One of the leading members of the National Democratic Congress (NDC) said the way to go is to paint a previous government negatively in the early days of assuming the reins of power.

It was a SONA adhering strictly to the NDC rulebook of blending truths and untruths, which President Mahama alluded to during one of his campaign rounds.

The now opposition New Patriotic Party (NPP) leadership, especially those responsible for managing the economy, will respond accordingly to the untruths about how the fiscal matters stood at the time of power handover to President Mahama.

 

President Mahama has an assortment of descriptions for the economy and picks them at will.

He attracted public opprobrium recently when he claimed Ghana is a crime scene because, according to him, it was managed badly.

He has by his picture of the economy not only denied the figures presented us by our local managers of our economy but the International Monetary Fund (IMF) and the World Bank.

We are excited about the President’s pledge to turn the ‘sick’ economy around, but sad that he continues to lament even when he claims that is not his nature.

A sick economy that was able to contain the Free Senior High School (SHS) policy, undertake major infrastructural development and to post the decent figures posted at the exit of the erstwhile government, posts a different picture from the President’s.

Composing such addresses offers politicians with a proclivity to propaganda to offer a lot to their audience but short in commitment.

The presentation was a rehash of the NDC manifesto, no wonder the small poultry farming and the doubtful 24-hour economy which featured during his campaigns found space in the address.

‘I fixed dumsor before leaving office’ is an aspect of the delivery which elicited derision. He did not address dumsor as he claimed, unless he sought to play on his so-called ‘Ghanaians suffer from amnesia’ and so he can make such wild claims.

President Mahama should have avoided the declaration of some persons ‘wanted’, who he alleged squandered monies from the kitty of the National Service Authority. Such persons, he claimed, have fled the country.

How many persons have absconded who squandered state funds as the President put it?

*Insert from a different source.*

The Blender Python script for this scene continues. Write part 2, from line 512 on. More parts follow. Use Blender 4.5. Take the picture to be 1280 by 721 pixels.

As we have stated time without number, allowing the rule of law to hold sway in this country is the most preferred way to go.

It is becoming clear that the President is supportive of the acts of lawlessness which his supporters continue to subject Ghanaians on the other side of the political divide to.

Talking about education, we have observed the mutilation of the Free SHS in spite of a pre-election pledge not to do so.

The introduction of disguised and open fees in the senior high school system is something still being discussed by the public, even as the President said he would not scrap it.

We observed the glee with which the President revisited the real figure of the beneficiaries of the Free SHS system. To describe as an exaggeration the number of beneficiaries of the Free SHS by the Akufo-Addo administration even after the correction by the representatives of the previous managers of the education sector is to behave ungentlemanly and populist.